On Jan 9, 2010, at 7:23 AM, Steven E. Harris wrote:
"Tobias C. Rittweiler" tcr@freebits.de writes:
The point is that you're not trying to use a Lisp reader to read what looks very much like Lisp forms, but you're trying to use the Clojure reader. And the Clojure reader is very restrictive in what it accepts as symbols.
Well, I wrote "Lisp" as opposed to "Common Lisp" to generalize the complaint. One can imagine SLIME having originated for some Lisp that allowed symbols like ":::foo", which the Common Lisp reader would not read without complaint. Are we not biased in this debate due to SLIME having been made for Common Lisp?
Even the Common Lisp reader will barf when encountering symbols that are in an non-existent package, like those passed through the swank protocol from another lisp system. We had to work around that for the MCLIDE client, which is implemented in Common Lisp.

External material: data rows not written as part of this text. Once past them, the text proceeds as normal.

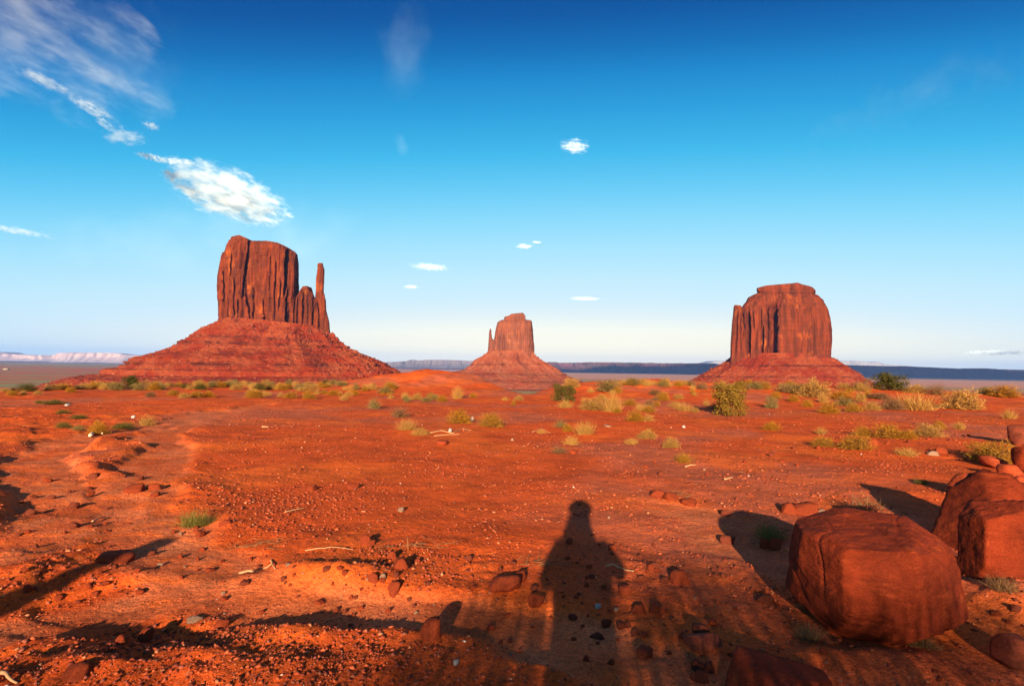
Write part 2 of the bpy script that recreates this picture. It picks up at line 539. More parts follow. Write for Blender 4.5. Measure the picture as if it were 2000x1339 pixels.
def rock_tower(name, parent, mat, rows, depth, ratio, nrow, ncol, seed, top=None, flute=5.0, lam=30.0, power=.62,
               clefts=(), side=1, bed=1.0, dshift=0.0, yaw=0.0):
    """cliff body whose left and right limits follow the photo row by row, with its own depth, flutes, clefts and beds"""
    R = interp_rows(rows, nrow)
    th = np.linspace(0, 2 * math.pi, ncol, endpoint=False)
    ct, sn = np.cos(th), np.sin(th)
    ex = np.sign(ct) * np.abs(ct) ** power; ey = np.sign(sn) * np.abs(sn) ** power
    depth = depth + dshift
    PL = np.array([at_depth(a, b, depth) for a, b in R[:, :2]]); PR = np.array([at_depth(a, b, depth) for a, b in R[:, 2:]])
    cx = (PL[:, 0] + PR[:, 0]) / 2; hw = (PR[:, 0] - PL[:, 0]) / 2
    hmax = hw.max()
    X = cx[:, None] + hw[:, None] * ex[None]
    hd = ratio * (.75 * hw + .25 * hmax)
    Y = depth + .5 * hd.max() + hd[:, None] * ey[None]
    depf = depth - .42 * hd.max()
    X = X + (Y - depth) * (cx.mean() / depth)
    f = (ex[None] + 1) / 2
    Z = PL[:, 2][:, None] * (1 - f) + PR[:, 2][:, None] * f
    t = np.linspace(0, 1, nrow)[:, None] * np.ones_like(X)
    if top is not None:           # squeeze the rows under an uneven top line
        T = np.array([at_depth(a, b, depth) for a, b in top])
        zt = np.interp(X, T[:, 0], T[:, 2]); zb = Z[0][None]
        z1 = Z[-1][None]
        Z = zb + (Z - zb) / (z1 - zb) * (zt - zb)
    # flutes
    nx, ny = ct[None] * np.ones_like(X), sn[None] * np.ones_like(X)
    wob = .22 * Z
    n1 = noise3(X / lam, Y / lam, (Z + 0) / (lam * 7), seed); n2 = noise3(X / (lam * .36), Y / (lam * .36), Z / (lam * 3.2), seed + 1)
    n3 = noise3(X / (lam * .17), Y / (lam * .17), Z / (lam * .8), seed + 2)
    n4 = noise3(X / (lam * .5), Y / (lam * .5), Z / (lam * .5), seed + 4)
    disp = -flute * 1.5 * np.clip(1 - np.abs(n1) * 5.0, 0, 1) ** 1.5 + flute * .9 * n1 - flute * .75 * np.clip(1 - np.abs(n2) * 4.2, 0, 1) + flute * .5 * n2
    disp = disp + flute * .5 * n3 + flute * .34 * n4
    disp = disp + bed * 1.5 * noise3(0 * X, 0 * X + 3, Z / (lam * .13), seed + 3) * (.5 + 1.6 * sst(.18, 0.0, t) + 1.6 * sst(.86, 1.0, t))
    taper = np.ones_like(t)
    # joint-bounded slabs: sharp steps in depth between columns of rock, some broken off part way up
    for w, amp, zz, sd in ((lam * .95, flute * 2.6, lam * 4.5, 41), (lam * .42, flute * 1.25, lam * 2.2, 43), (lam * .20, flute * .6, lam * 1.3, 45)):
        k = np.floor((X + .45 * Y) / w + .35 * noise3(Z / (lam * 2.2), X / (lam * 8), 0 * Z, seed + sd)).astype(np.int64)
        q = np.floor(Z / zz + _h(k, k * 0, k * 0, seed + sd).astype(float) / 4294967296.0 * 7).astype(np.int64)
        disp = disp + amp * ((_h(k, q, k * 0, seed + sd + 1).astype(float) / 4294967296.0 - .5) * .35 + (_h(k, k * 0, k * 0, seed + sd + 2).astype(float) / 4294967296.0 - .5)) * sst(1.02, .9, t)
    X = X + nx * disp * taper * .55; Y = Y + ny * disp * taper
    for px, py0, px1, py1, L, dep in clefts:      # a face set back left of a sharp edge from (px,py0) up to (px1,py1), easing out again over L
        A = at_depth(px, py0, depf); B = at_depth(px1, py1, depf)
        tt = np.clip((Z - A[2]) / (B[2] - A[2] + 1e-6), 0, 1)
        xc = A[0] + (B[0] - A[0]) * tt + 3.0 * noise3(Z / 28, 0 * Z + px, 0 * Z, seed + 9) + 1.0 * noise3(Z / 8, 0 * Z + px, 0 * Z, seed + 9)
        Lm = L * depth / F_PX
        zlo, zhi = min(A[2], B[2]), max(A[2], B[2]); ext = .22 * (zhi - zlo) + 3
        q = side * (xc - X) / Lm
        m = sst(0, 1, side * (xc - X) / 1.6 + .5)
        m = m * np.clip(1 - q, 0, 1) ** 1.3 * sst(zlo - ext, zlo + ext * .5, Z) * sst(zhi + ext * .5, zhi - ext, Z) * (Y < depth + .4 * hd.max())
        mv = m * dep * (1 + .3 * noise3(Z / 30, 0 * Z, 0 * Z + px, seed + 11))
        Y = Y + mv; X = X + mv * (cx.mean() / depth)       # the recess runs away along the line of sight
    V = [np.stack([X, Y, Z], -1)]
    # closed top
    last = V[0][-1]
    for k in (.93, .8, .55, .25):
        c = last.mean(0)
        q = last.copy(); q[:, :2] = c[:2] + (last[:, :2] - c[:2]) * k
        if top is not None:
            q[:, 2] = np.interp(q[:, 0], T[:, 0], T[:, 2])
        q[:, 2] += 1.2 * noise3(q[:, 0] / 14, q[:, 1] / 14, 0 * q[:, 0], seed + 6) + (1 - k) * 2
        V.append(q[None])
    V = np.concatenate(V, 0)
    nr = V.shape[0]
    P = V.reshape(-1, 3)
    F = grid_faces(nr, ncol, True)
    c = len(P); j = np.arange(ncol); b = (nr - 1) * ncol
    P = np.concatenate([P, [V[-1].mean(0)]])
    fan = np.stack([b + j, b + (j + 1) % ncol, np.full_like(j, c)], -1)
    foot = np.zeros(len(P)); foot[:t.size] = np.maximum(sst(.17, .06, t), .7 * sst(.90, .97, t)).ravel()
    return mk(name, P, [F, fan], mat, parent, smooth=False, attrs={'foot': foot})


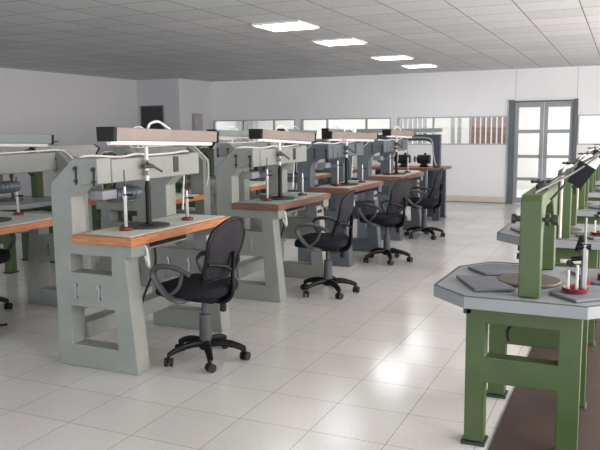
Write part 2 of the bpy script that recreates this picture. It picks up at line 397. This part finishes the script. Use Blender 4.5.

The easiest compromise is to change %CURSOR-MARKER% to +CURSOR- MARKER+ which, if I read the documentation right, the Clojure reader will accept. Doing so, is sweeping a problem under the carpet.
Yes, I agree, insofar as either protocol participant is using a parser (be it the Common Lisp, Clojure, or ELisp reader) that isn't just reading a string.
However, to recommend that the protocol participants implement a parser from scratch to read these Lisp forms seems unreasonable too; after all, the protocol looks to have been designed for writing and reading Lisp forms directly. It can't just be an accident that there are paired parentheses and keyword-style tags.
A problem is that the swank protocol allows the full common Lisp syntax, with a few self-imposed limitations to make the output compatible with emacs lisp. The consequence is that it is a substantial job to implement a custom reader.
I still think that it is Clojure that should "change". It should provide a way to READ in a form with minimal processing -- something that CL's reader, for instance, does not really allow to unfortunate consequences.
Does using the protocol require a parser separate from a lowest-common-denominator Lisp reader? If so, would you introduce syntax that the Common Lisp reader couldn't accept?
Now that there are multiple clients and servers, I think it is time that we formalize the lisp syntax of the messages in the swank protocol. It should be simple, limited to a subset of what is allowed by Common Lisp... something parseable with say less than a page of lisp code.
Swank clients and servers should adhere to this syntax in the messages they produce, but should not be required to implement a validating parser for reading. Implementations may continue to use the lisp reader as before, although writing a custom reader would be trivial with a well defined and simple message syntax.